Determine which lines of the records include the word "scene", and copy them.

*Extracted material*:
------------------------------------------------

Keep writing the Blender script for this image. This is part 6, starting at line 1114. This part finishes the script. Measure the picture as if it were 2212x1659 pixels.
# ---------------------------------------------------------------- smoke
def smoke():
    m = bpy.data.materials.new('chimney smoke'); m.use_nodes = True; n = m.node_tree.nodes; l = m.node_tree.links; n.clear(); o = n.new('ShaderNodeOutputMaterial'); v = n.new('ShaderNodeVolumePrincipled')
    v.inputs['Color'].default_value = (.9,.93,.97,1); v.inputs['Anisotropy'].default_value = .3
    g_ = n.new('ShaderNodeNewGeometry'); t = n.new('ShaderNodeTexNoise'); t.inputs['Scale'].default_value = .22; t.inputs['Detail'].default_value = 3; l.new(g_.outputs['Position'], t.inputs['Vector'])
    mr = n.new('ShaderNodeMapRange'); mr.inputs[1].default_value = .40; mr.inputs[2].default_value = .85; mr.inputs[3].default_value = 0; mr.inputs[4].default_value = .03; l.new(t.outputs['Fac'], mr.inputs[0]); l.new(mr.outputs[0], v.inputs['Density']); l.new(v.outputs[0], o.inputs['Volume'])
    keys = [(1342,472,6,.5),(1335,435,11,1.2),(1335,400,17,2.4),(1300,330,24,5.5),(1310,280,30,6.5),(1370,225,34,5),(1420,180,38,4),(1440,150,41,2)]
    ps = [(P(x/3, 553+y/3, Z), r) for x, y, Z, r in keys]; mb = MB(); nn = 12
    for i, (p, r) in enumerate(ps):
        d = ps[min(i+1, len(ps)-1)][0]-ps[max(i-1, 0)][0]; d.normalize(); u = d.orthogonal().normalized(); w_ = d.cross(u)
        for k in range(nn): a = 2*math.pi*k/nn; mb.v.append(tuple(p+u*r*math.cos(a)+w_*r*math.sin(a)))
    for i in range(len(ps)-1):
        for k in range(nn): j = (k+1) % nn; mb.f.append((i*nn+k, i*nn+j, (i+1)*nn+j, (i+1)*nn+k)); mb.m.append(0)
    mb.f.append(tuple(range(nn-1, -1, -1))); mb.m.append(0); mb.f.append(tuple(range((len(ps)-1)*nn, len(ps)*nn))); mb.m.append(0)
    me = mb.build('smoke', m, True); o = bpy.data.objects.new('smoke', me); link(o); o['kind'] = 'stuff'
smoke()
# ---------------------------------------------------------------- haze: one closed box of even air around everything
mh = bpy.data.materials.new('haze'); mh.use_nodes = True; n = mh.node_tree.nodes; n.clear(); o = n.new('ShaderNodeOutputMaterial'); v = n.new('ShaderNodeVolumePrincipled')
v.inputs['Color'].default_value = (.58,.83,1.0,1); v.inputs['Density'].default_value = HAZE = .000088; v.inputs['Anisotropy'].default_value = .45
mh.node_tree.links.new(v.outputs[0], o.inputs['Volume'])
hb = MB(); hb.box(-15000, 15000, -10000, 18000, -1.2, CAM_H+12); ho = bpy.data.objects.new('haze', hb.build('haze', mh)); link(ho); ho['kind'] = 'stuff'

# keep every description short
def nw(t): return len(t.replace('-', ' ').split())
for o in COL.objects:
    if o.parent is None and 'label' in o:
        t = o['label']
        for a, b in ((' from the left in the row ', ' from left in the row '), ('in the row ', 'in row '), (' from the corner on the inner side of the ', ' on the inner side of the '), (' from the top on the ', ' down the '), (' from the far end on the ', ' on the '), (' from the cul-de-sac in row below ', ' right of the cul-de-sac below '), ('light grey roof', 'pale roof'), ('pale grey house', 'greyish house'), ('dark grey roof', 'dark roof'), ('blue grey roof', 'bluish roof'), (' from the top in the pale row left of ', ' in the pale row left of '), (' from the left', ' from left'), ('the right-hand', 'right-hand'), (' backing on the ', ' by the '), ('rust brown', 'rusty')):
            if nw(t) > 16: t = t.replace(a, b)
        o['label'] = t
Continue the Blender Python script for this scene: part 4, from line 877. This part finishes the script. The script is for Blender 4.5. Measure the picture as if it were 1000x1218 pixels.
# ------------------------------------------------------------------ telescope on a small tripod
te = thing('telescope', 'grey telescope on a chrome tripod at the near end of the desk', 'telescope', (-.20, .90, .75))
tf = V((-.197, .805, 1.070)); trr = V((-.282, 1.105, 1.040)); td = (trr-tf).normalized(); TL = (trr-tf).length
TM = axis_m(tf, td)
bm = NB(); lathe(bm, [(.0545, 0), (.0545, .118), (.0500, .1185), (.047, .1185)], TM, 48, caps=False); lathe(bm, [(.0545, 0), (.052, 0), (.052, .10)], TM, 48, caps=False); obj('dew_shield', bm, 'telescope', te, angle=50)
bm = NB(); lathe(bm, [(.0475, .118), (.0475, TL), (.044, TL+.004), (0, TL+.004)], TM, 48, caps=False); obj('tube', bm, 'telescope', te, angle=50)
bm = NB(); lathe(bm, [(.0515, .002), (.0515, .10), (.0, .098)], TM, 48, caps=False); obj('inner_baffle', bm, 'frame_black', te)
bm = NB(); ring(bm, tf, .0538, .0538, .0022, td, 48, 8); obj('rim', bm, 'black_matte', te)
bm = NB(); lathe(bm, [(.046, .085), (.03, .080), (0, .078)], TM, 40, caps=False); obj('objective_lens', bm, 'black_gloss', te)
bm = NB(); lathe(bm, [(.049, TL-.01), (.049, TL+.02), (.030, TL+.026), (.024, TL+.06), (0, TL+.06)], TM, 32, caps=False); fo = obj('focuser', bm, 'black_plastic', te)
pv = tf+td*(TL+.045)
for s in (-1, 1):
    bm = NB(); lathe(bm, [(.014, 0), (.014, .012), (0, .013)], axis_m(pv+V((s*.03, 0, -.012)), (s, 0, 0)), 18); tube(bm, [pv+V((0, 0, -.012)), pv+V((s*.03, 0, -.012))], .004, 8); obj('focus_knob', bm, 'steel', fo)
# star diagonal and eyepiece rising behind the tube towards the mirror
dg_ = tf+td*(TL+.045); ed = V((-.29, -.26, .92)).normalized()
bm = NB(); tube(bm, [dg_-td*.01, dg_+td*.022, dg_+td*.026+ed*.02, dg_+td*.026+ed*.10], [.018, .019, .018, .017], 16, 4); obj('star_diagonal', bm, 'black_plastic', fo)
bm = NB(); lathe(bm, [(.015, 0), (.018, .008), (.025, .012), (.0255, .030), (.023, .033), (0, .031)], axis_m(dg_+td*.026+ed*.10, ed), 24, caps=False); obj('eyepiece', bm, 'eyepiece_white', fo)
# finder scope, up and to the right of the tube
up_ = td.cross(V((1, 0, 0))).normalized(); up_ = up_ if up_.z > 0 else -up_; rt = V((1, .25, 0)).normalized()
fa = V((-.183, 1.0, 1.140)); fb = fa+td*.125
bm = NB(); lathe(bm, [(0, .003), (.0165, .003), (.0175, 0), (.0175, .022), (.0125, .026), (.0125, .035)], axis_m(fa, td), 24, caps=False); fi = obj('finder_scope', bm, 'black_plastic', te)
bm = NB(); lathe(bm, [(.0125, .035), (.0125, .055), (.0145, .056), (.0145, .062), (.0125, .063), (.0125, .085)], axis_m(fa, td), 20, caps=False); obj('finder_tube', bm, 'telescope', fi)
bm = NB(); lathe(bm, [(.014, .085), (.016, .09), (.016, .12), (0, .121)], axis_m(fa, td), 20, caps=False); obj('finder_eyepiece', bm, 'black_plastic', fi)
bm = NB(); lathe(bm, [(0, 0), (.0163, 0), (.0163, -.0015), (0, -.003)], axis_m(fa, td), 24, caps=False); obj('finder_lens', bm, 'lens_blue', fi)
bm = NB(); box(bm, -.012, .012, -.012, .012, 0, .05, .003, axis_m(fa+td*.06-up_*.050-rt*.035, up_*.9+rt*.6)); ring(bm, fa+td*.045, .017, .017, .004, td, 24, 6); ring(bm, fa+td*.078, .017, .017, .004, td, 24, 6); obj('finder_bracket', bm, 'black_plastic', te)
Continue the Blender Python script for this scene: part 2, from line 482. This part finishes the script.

------------------------------------------------

*Result for this task*:
Continue the Blender Python script for this scene: part 4, from line 877. This part finishes the script. The script is for Blender 4.5. Measure the picture as if it were 1000x1218 pixels.
Continue the Blender Python script for this scene: part 2, from line 482. This part finishes the script.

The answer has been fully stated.